Just like Georgia’s now-infamous new voter suppression laws, new Kansas bills (Missouri has many too, though that’s a separate story) are part of a national movement to criminalize common elections practices and deepen existing hurdles to vote.
Proponents of these measures—including Kris Kobach’s “top deputy,” former Deputy Assistant Secretary of State Eric Rucker—claim this will help stop voter fraud. Opponents describe the bills as a “problem in search of a solution.”
Kansas bills S Sub HB 2183, SB 307, and S Sub HB 2332 would, among other things, make it a felony to help more than five of your friends or neighbors drop off their mail-in ballots, and make it harder to assist people with disabilities to vote.
If you’ve ever felt the stress of receiving a bill in the mail that’s due in a few days, welcome to your new Kansas vote-by-mail laws.
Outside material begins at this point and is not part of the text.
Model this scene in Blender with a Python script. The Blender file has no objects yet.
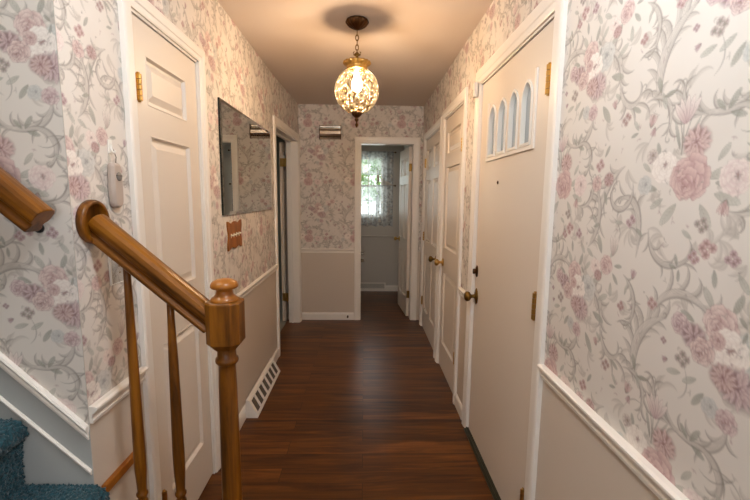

Under these proposed changes, voters will receive mail-in ballots later, and all ballots must be received by county elections offices by 7 p.m. on election day, no matter when they are dropped in a mailbox, or they get tossed out.
I really need to get out of this state haha. Tired to being one of the top 5 dumbest conservative states. Is there a top 5, or do they just rotate through so each gets a crack at it?